É necessário fazer o estudo de cada empresa, identificar suas visões, missões e conceitos para tal. Alguns pontos são parecidos, mas a visão do dono da corporação para a operação é fundamental para que tudo dê certo. Não se deve ter o entendimento de apenas trocar um software por outro. Esse é o motivo que muitas implantações não dão o retorno esperado.

A tecnologia pode fazer coisas incríveis, mas as pessoas têm que saber se apropriar dessas informações para trabalharem com mais eficiência.

Como é a integração das equipes de trabalho com a implantação do BIM?

O BIM propõe uma quebra de barreira de comunicação entre as equipes. No processo de trabalho convencional existe pouca comunicação entre os agentes e empresas participantes do projeto. Cada um entende que tem que fazer apenas a sua parte específica e, assim, acaba olhando muito pouco para o todo.

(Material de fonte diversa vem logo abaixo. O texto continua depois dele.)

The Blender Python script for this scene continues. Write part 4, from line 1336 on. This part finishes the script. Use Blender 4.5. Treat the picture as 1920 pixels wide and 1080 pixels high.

Também propõe um processo horizontal de integração, onde é necessária a colaboração entre os agentes, compartilhando modelos de informação. Se não houver esta integração, o resultado não será satisfatório.

Como o processo pode tornar o projeto mais sustentável?

A sustentabilidade é um conceito que abrange diversos pontos, desde o aproveitamento adequado de materiais até a redução do consumo de recursos naturais. São diretrizes estratégicas que devem ser aplicadas por projetos que querem ser sustentáveis. O BIM facilita a inserção das informações de sustentabilidade para que o edifício possa se submeter a uma certificação, por exemplo.

Qual é o futuro do BIM nos próximos anos?

É um caminho sem volta. Ele veio para mudar processos de trabalho. O que vejo é que, apesar de lenta, a adesão ao BIM começa a ser cada vez maior, principalmente por parte dos contratantes – o Governo em uma ponta e os investidores do mercado privado em outra. Isso deve impulsionar o mercado

É uma evolução inevitável, na qual os países desenvolvidos já estão adotando há um tempo. Acho que temos que estudar e nos preparar para não ficar atrasados, porque este é um futuro realmente inevitável.